You’ve spent weeks negotiating. Price is agreed. Terms are set. Everyone’s ready to sign. Then – right at the closing – the other side casually says: “Oh, and can you throw in free shipping on the first order?”
That’s the nibble. And it works more often than it should.
What Is the Nibble?
The nibble is a tactic where one party waits until the deal feels emotionally closed – when the other side is mentally celebrating – and then extracts a small additional concession. It’s always framed as minor. It’s often anything but.
The psychology is simple: after investing significant time and energy into a negotiation, most people will agree to almost anything to avoid losing the deal at the last second. The nibbler knows this. They’re counting on it.
This tactic shows up everywhere – in vendor contracts, real estate closings, employment offers, and M&A deals. It’s not an accident. It’s strategy.
Why It Works
Three psychological forces make the nibble devastatingly effective:
Sunk cost pressure. You’ve already invested hours (or months) into this negotiation. Walking away feels like wasting all of that. The nibbler is betting you won’t.
Commitment and consistency. You’ve already said yes to the big deal. Saying no to something “small” feels inconsistent – almost petty. So you say yes again.
Relief mode. When a deal closes, your guard drops. You’re thinking about implementation, not negotiation. The nibbler strikes precisely in that window.
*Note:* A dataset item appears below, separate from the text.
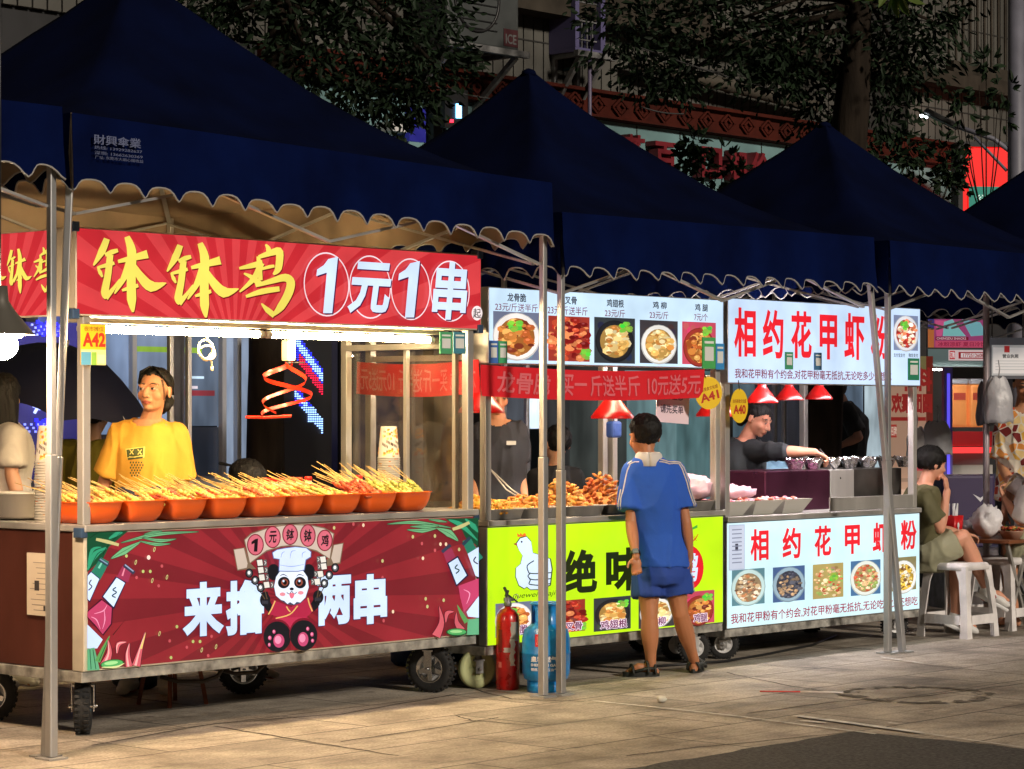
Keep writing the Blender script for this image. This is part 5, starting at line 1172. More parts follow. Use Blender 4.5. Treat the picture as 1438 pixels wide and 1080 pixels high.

How to Recognize It in Real Time
Nibblers follow a pattern. Watch for these signals:
- The ask comes after verbal agreement, not before
- It’s framed as small, obvious, or already implied: “I just assumed.”
- There’s time pressure attached: “If we can wrap this up today.”
- It’s delivered casually – almost as an afterthought
When you see this pattern, pause. Name it internally. Don’t react from relief – react from strategy.
How to Shut It Down
You have three options when someone nibbles at you:
1. The trade. “I can do that – but then I’ll need to revisit [X].” Suddenly the nibble has a cost. Most nibblers drop it immediately.
2. The flinch. React with mild surprise. “Oh – I thought we had everything buttoned up. That’s going to be a problem.” Let the silence do the work. They may walk it back on their own.
3. The flat no. “We’ve reached the deal we negotiated. I’m not in a position to add to it at this stage.” Said calmly and without apology, this closes the door without blowing up the relationship.
What you should never do: cave silently. If you accept a nibble without pushing back, you’ve taught them it works – and you’ll see it again on every future deal.
The Practical Takeaway
Before any deal closes, do a mental reset: the negotiation isn’t over until ink is dry. Keep your guard up through the closing. If a last-minute ask appears, treat it as a new negotiation – because that’s exactly what it is.
And if you want to use the nibble yourself? Save it for low-stakes asks, use it sparingly, and be prepared to trade something for it. Nibblers who overplay their hand damage trust. Used once, carefully, it’s a legitimate tool. Used repeatedly, it’s a reputation killer.
Know the move. Name the move. Own the outcome.